Wednesday, August 31, 2022

Quiet Quitting?

What's "quiet quitting?"

It's a new way of dissociating oneself from one's job without actually resigning from it.  Quiet quitters are employees who do no more than the basic duties of their work and do not go the extra mile to distinguish themselves with their work.  A more extreme version of this is exemplified by the comic stip chracter Wally in "Dilbert;" Wally doesn't just not go beyond the basic duties of his job, he doesn't even do the basic duties.

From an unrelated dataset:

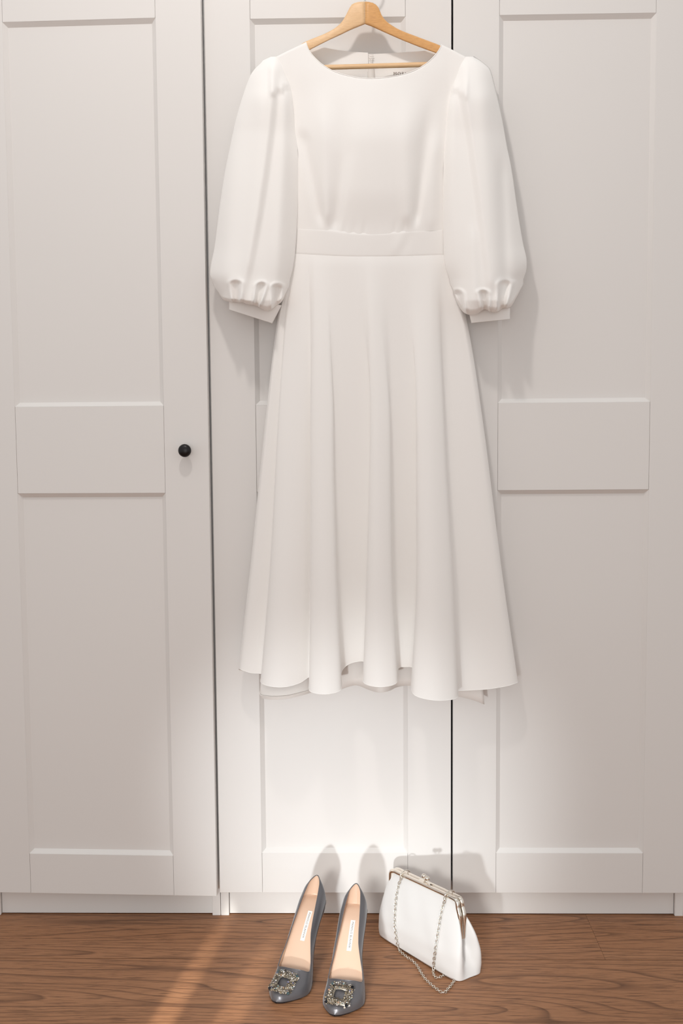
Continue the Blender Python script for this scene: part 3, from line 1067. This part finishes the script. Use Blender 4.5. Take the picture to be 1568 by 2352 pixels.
    def on_insole(s, y, lift):
        w_ = max(ws(s) - .0016, .0002)
        t = y / w_
        return W(s, y, hs(s) + .0016 + .0022 * abs(t)**4 + lift)
    rws_ = [[on_insole(s, yc + y, .0005) for y in np.linspace(-.0044, .0044, 5)] for s in np.linspace(s0, s1, 18)]
    lb = grid_obj('insole_label', rws_, M_LABEL, shoe)
    tag(lb, 'white label with dark lettering')
    tm_ = text_mesh('MANOLO BLAHNIK', 0.0056, 1.06)
    xs_ = [v.co.x for v in tm_.vertices]
    arc = sum(np.linalg.norm(on_insole(a, 0, 0) - on_insole(b2, 0, 0)) for a, b2 in zip(np.linspace(s0, s1, 18)[:-1], np.linspace(s0, s1, 18)[1:]))
    kx = arc * .86 / (max(xs_) - min(xs_))
    for v in tm_.vertices:
        s = (s0 + s1) / 2 + v.co.x * kx / arc * (s1 - s0)
        v.co = on_insole(s, yc + v.co.y * 1.0, .0009)
    link('lettering', tm_, M_INK2, lb)
    # buckle: square jewelled ring on the vamp
    sc_, sy_ = .876, 0.000

    def top(s, y):
        w_ = ws(s); r = min(abs(y) / w_, .995)
        a = math.acos(r**(1 / E))
        return hs(s) + Hs(s) * math.sin(a)
    half = .0228
    hin = .0094
    z_c = top(sc_, sy_)
    zA = top(sc_ - .09, sy_); zB = top(sc_ + .07, sy_)
    slope = (zB - zA) / (.16 * L)
    ux = ex + ez * slope; ux /= np.linalg.norm(ux)
    rot = math.radians(-6)
    uy = ey.copy()
    nrm = np.cross(ux, uy)
    if nrm[2] < 0: nrm = -nrm
    ux2 = ux * math.cos(rot) + uy * math.sin(rot); uy2 = -ux * math.sin(rot) + uy * math.cos(rot)
    c0 = W(sc_, sy_, z_c) + nrm * .0035

    def BK(a, b_, h):
        return c0 + ux2 * a + uy2 * b_ + nrm * (h - 9.0 * b_ * b_ * (1.0) - 2.0 * a * a)
    buckle_rows = []
    for t in np.linspace(0, 2 * math.pi, 49)[:-1]:
        ct, st_ = math.cos(t), math.sin(t)
        m_ = max(abs(ct), abs(st_))
        q = 0.80
        ro = half / (m_**q)
        ri = hin / (m_**.7)
        ro -= .0016
        buckle_rows.append([BK(ro * ct, ro * st_, 0), BK(ro * ct, ro * st_, .0016), BK(ri * ct, ri * st_, .0016), BK(ri * ct, ri * st_, 0)])
    buckle = grid_obj('buckle', buckle_rows, M_SETTING, shoe, closed_u=True, closed_v=True)
    rnd = random.Random(seed)
    pts, nn, ss, tt = [], [], [], []
    pal = [(.62, .53, .40), (.42, .36, .28), (.25, .21, .16), (.75, .69, .60), (.10, .09, .075), (.52, .42, .28), (.92, .90, .86), (.16, .14, .11)]
    tries = 0
    while len(pts) < 280 and tries < 9000:
        tries += 1
        a = rnd.uniform(-half - .001, half + .001); b_ = rnd.uniform(-half - .001, half + .001)
        mx_ = max(abs(a), abs(b_))
        if mx_ < hin + .0008: continue
        r_ = math.hypot(a, b_)
        if r_ > half * 1.30: continue
        s = rnd.choice([.0009, .0011, .0013, .0016, .0021])
        p = np.array([a, b_])
        if any(np.hypot(*(p - q[:2])) < (s + q[2]) * .86 for q in tt): continue
        tt.append((a, b_, s))
        h = .0020 + rnd.uniform(0, .0026)
        pts.append(BK(a, b_, h))
        n0 = nrm + .6 * (uy2 * rnd.uniform(-1, 1) + ux2 * rnd.uniform(-1, 1))
        nn.append(n0); ss.append(s)
    tints = []
    for _ in pts:
        c = rnd.choice(pal)
        if rnd.random() < .05: c = rnd.choice([(.25, .50, .56), (.40, .42, .75), (.55, .75, .70), (.85, .50, .32)])
        tints.append(c)
    g_ = gem_cluster(pts, nn, ss, tints, 'crystals', buckle, M_CRYSTAL)
    tag(g_, 'smoky champagne crystals', None, None, 'stuff')
    # four larger oval stones on the corners
    for (a, b_) in ((half * .84, half * .84), (-half * .84, half * .84), (half * .84, -half * .84), (-half * .84, -half * .84)):
        c = rnd.choice([(.03, .03, .035), (.10, .16, .18), (.05, .06, .08)])
        gg = gem_cluster([BK(a, b_, .0036)], [nrm + .25 * ux2 * rnd.uniform(-1, 1)], [.0034], [c], 'corner_stone', buckle, M_CRYSTAL)
        tag(gg, 'dark faceted stone')
    return shoe


tL = gp(634, 2306); hL = at(728, 2010, tL[1] + .1955)
tR = gp(768, 2336); hR = at(818, 2032, tR[1] + .2000)
make_shoe(tL, hL, 'left shoe of the pair, grey satin pump with jewelled square buckle, set further back', -1, 3)
make_shoe(tR, hR, 'right shoe of the pair, grey satin pump with jewelled buckle, beside the white bag', 1, 5)

# ------------------------------------------------------------------ clutch bag
cL = gp(862, 2148); cR = gp(1047, 2260)
e1 = (cR - cL); BL = float(np.linalg.norm(e1)); e1 = e1 / BL
e2 = np.array([-e1[1], e1[0], 0.0])            # towards the wardrobe
if e2[1] < 0: e2 = -e2
BD = 0.074
ec = (cL + cR) / 2 + e2 * BD / 2
bag = empty('clutch_bag', (ec[0], ec[1], 0))
tag(bag, 'white satin clutch bag with pale gold clasp frame and chain, right of the shoes', 'bag')
ez = np.array([0, 0, 1.0])
ZF = 0.134             # height of the frame bar


def BG(l, d, z):
    return ec + e1 * l + e2 * d + ez * z


# where the frame bar and its corners stand, on the bag's middle plane
fl = onplane(903, 1996, ec, e2); frr = onplane(1055, 2066, ec, e2); ftip = onplane(1063, 2152, ec, e2)
lf = lambda p: float(np.dot(p - ec, e1))
LL, LR, LT = lf(fl), lf(frr), lf(ftip)
zL, zR, zTp = fl[2], frr[2], ftip[2]
print('bag', BL, 'frame', LL, LR, LT, zL, zR, zTp)
rows_ = []
NA = 176
tl_ = [0, .06, .15, .3, .5, .7, .85, .95, 1.0]
for t in np.r_[0.0, 0.015, .04, np.linspace(.08, 1, 30)]:
    a_r = float(pchip(tl_, [BL / 2, BL / 2 + .001, BL / 2 + .003, BL / 2 + .005, BL / 2 + .003, BL / 2 - .008, BL / 2 - .022, LR + .008, LR - .002], t))
    a_l = float(pchip(tl_, [.126, .128, .129, .131, .132, .1315, .127, .120, .113], t))
    dd = float(pchip(tl_, [BD / 2 * .96, BD / 2 * 1.02, BD / 2 * 1.08, BD / 2 * 1.08, BD / 2 * .92, BD / 2 * .66, BD / 2 * .40, .0085, .0070], t))
    ex_ = float(np.interp(t, [0, .3, .7, 1], [.28, .42, .62, .75]))
    row = []
    for k_ in range(NA):
        a = 2 * math.pi * k_ / NA
        c, s = math.cos(a), math.sin(a)
        l = (a_r if c > 0 else a_l) * math.copysign(abs(c)**ex_, c)
        d = dd * math.copysign(abs(s)**ex_, s)
        # gusset fold at both ends
        pin = math.exp(-((abs(s)**ex_) / .36)**2) * float(np.interp(t, [0, .06, .2, .4, .6, .8, 1], [.001, .007, .022, .036, .038, .026, .003]))
        l -= math.copysign(pin, c)
        # soft creases
        d += .0012 * math.sin(9 * l / BL * 3 + 11 * t) * (1 - abs(c)**3) * t * (1 - t) * 2
        zz = t * (zL + (zR - zL) * (l - LL) / (LR - LL)) * 0.985
        if t == 0: zz = 0.0012 + .004 * (1 - abs(2 * l / BL)**2) * (1 if s < 0 else .6)
        row.append(BG(l, d, max(zz, .0008)))
    rows_.append(row)
body = grid_obj('body', rows_, M_SATIN, bag, closed_u=True, caps=True)


def fz(l):
    return zL + (zR - zL) * (l - LL) / (LR - LL)


for d0 in (-.0052, .0052):
    pth = [BG(LT + .001, d0 * .45, zTp - .004), BG(LT - .001, d0 * .75, zTp + .018), BG(LT - .003, d0 * 1.05, zTp + .040), BG(LT - .008, d0 * 1.1, zR - .016), BG(LR - .002, d0, fz(LR) - .003), BG(LR - .014, d0, fz(LR - .014)),
           BG(LR - .05, d0, fz(LR - .05)), BG((LL + LR) / 2, d0, fz((LL + LR) / 2)), BG(LL + .03, d0, fz(LL + .03)), BG(LL + .010, d0, fz(LL + .01)), BG(LL + .000, d0, fz(LL) - .005), BG(LL - .002, d0 * 1.0, zL - .018), BG(LL - .001, d0 * .9, zL - .045), BG(LL + .002, d0 * .5, zL * .40)]
    pc = catmull(pth, 8)
    nn_ = len(pc)
    fo = tube('clasp_frame', pc, np.array([.0046 * min(1, .35 + i / 22, .35 + (nn_ - 1 - i) / 22) for i in range(nn_)]), M_FRAMEMETAL, bag, 14)
# kiss-lock balls
for l_, d0, lean in ((-.004, .004, -.002), (.007, -.004, .001)):
    base = BG((LL + LR) / 2 + l_, d0, fz((LL + LR) / 2 + l_) + .003)
    tip = base + ez * .0075 + e1 * lean + e2 * (-d0 * .6)
    st = tube('clasp_stem', [base, (base + tip) / 2, tip], 0.0013, M_FRAMEMETAL, bag, 8)
    r_ = .0050
    Mb = Matrix.Translation(Vector(tip + ez * .003))
    lathe('clasp_ball', [(max(r_ * math.sin(math.pi * i / 14), 1e-5), -r_ * math.cos(math.pi * i / 14)) for i in range(15)], M_FRAMEMETAL, Mb, bag, 20)
# plate under the balls
grid_obj('clasp_plate', [[BG((LL + LR) / 2 + a, d, fz((LL + LR) / 2 + a) + .0046 - abs(d) * .25) for d in (-.0045, -.002, 0, .002, .0045)] for a in np.linspace(-.017, .017, 9)], M_FRAMEMETAL, bag, thick=.0012)

# rings on the bar and the chain
nfront = np.cross(e1, BG(0, -.006, fz(0)) - BG(0, -BD / 2 * 1.06, .02)); nfront /= np.linalg.norm(nfront)
if np.dot(nfront, -e2) < 0: nfront = -nfront


def front_pt(px, py, lift=.0045):
    """point lying on the bag's front cloth"""
    best = None
    d = ray(px, py)
    for t in np.linspace(1.9, 2.7, 1600):
        p = CAM + d * t
        z = p[2]; l = float(np.dot(p - ec, e1)); dpt = float(np.dot(p - ec, e2))
        top_ = fz(min(max(l, LL), LR))
        tt_ = min(max(z / (top_ * .985), 0), 1)
        dd = float(pchip(tl_, [BD / 2 * .96, BD / 2 * 1.02, BD / 2 * 1.08, BD / 2 * 1.08, BD / 2 * .92, BD / 2 * .66, BD / 2 * .40, .0105, .0100], tt_))
        if dpt >= -(dd + lift):
            return p
    return p


chain_L = [front_pt(922, 2016), front_pt(916, 2030), front_pt(911, 2050), front_pt(908, 2075), front_pt(906, 2100), front_pt(906, 2125), front_pt(909, 2150), front_pt(912, 2168)] + \
          [gp(916, 2181, .004), gp(924, 2190, .003), gp(935, 2199, .003), gp(947, 2207, .003), gp(958, 2219, .003), gp(966, 2233, .003), gp(975, 2247, .003), gp(987, 2259, .003), gp(1000, 2270, .003), gp(1012, 2278, .003), gp(1021, 2279, .003), gp(1029, 2271, .003), gp(1038, 2260, .003), gp(1044, 2250, .003)]
chain_R = [front_pt(1021, 2070), front_pt(1017, 2080), front_pt(1013, 2095), front_pt(1009, 2115), front_pt(1006, 2135), front_pt(1002, 2160), front_pt(999, 2185), front_pt(996, 2208), front_pt(995.5, 2222)] + \
          [gp(994.5, 2232, .004), gp(997, 2241, .003), gp(1003, 2246, .003), gp(1011, 2244, .003), gp(1018, 2240, .003), gp(1027, 2238, .003)]
ch = empty('chain', tuple(BG(0, -BD / 2, 0)))
WLOC[ch.name] = Matrix.Translation(Vector(BG(0, -BD / 2, 0)))
setparent(ch, bag)
tag(ch, 'pale gold link chain')
a_, b_, r_ = .0036, .0024, .00072
lr = []
for i in range(14):
    t = 2 * math.pi * i / 14
    lr.append((a_ * math.cos(t), b_ * math.sin(t), 0))
lkrows = tube_rows(np.array(lr), r_, 6, True)
lk_me = bpy.data.meshes.new('link')
lk_me.from_pydata([tuple(p) for p in lkrows.reshape(-1, 3)], [], gridfaces(14, 6, True, True))
lk_me.polygons.foreach_set('use_smooth', [True] * len(lk_me.polygons))
lk_me.materials.append(M_CHAIN)
for pathp in (chain_L, chain_R):
    dense = catmull(np.array(pathp), 24)
    seg = np.linalg.norm(np.diff(dense, axis=0), axis=1)
    cum = np.r_[0, np.cumsum(seg)]
    pitch = .0055
    n_ = int(cum[-1] / pitch)
    for i in range(n_):
        s = (i + .5) * pitch
        p = np.array([np.interp(s, cum, dense[:, q]) for q in range(3)])
        p2 = np.array([np.interp(min(s + .002, cum[-1]), cum, dense[:, q]) for q in range(3)])
        p1 = np.array([np.interp(max(s - .002, 0), cum, dense[:, q]) for q in range(3)])
        tx = Vector(p2 - p1).normalized()
        nref = Vector(-e2) if p[2] > .0075 else Vector((0, 0, 1))
        ty = nref.cross(tx).normalized()
        tz = tx.cross(ty).normalized()
        ang = (math.radians(38) if i % 2 else math.radians(-38))
        ty2 = ty * math.cos(ang) + tz * math.sin(ang)
        tz2 = tx.cross(ty2)
        o = bpy.data.objects.new('link', lk_me)
        COL.objects.link(o)
        M4 = Matrix((tx, ty2, tz2)).transposed().to_4x4()
        M4.translation = Vector(p)
        setparent(o, ch)
        o.matrix_basis = M4
# leather-like metal tabs and rings that hold the chain to the bar
for (px, py), start in (((926, 2003), chain_L[0]), ((1028, 2058), chain_R[0])):
    q = onplane(px, py, ec - e2 * .004, e2)
    l_ = lf(q)
    c_ = BG(l_, 0, fz(l_))
    ring = [c_ + e2 * (.0125 * math.cos(t)) + ez * (.0085 * math.sin(t)) + e1 * .001 for t in np.linspace(0, 2 * math.pi, 25)[:-1]]
    tube('chain_ring', np.array(ring), .0012, M_CHAIN, bag, 8, closed=True)
    f0 = c_ - e2 * .0125 - ez * .001
    dv = start - f0
    tab = [f0, f0 + dv * .35, f0 + dv * .7, start]
    tube('chain_tab', np.array(tab), np.array([.0022, .0028, .0022, .0014]), M_CHAIN, bag, 8)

I've had jobs where I didn't do any more of me that was expected, but since they were lousy jobs, I eventually got laid off so they didn't have to pay me a raise. But as a reporter, I've had to go the extra mile on my job because extra detail can liven up a story.  For example, I wrote a story about a conversion of a bank building in the town I report on, and the building is on a block that once had several banks, and the building frontages show it with their formal and classical façades.  One such building, which now houses a film society headquarters, was the scene of an inside-job robbery in the early 1990s when it was still a bank.  And I included that information in my article. It made the article more vivid and connected the present day to the town's history.   

When I quit something, of course, I  quit completely.  I quit making plans for foreign travel because I didn't see a time in the immediate future when I go abroad, I quit all forms of political activism because I felt that it wouldn't help and never had helped, and I quit another job reviewing books because I got bored with it and no longer needed the money.  I also quit commenting on the Rock and Roll Hall of Fame because I got tired of having to deal with its dubious inductions.  And I came right out and said it all here. 

And I wasn't exactly quiet about it.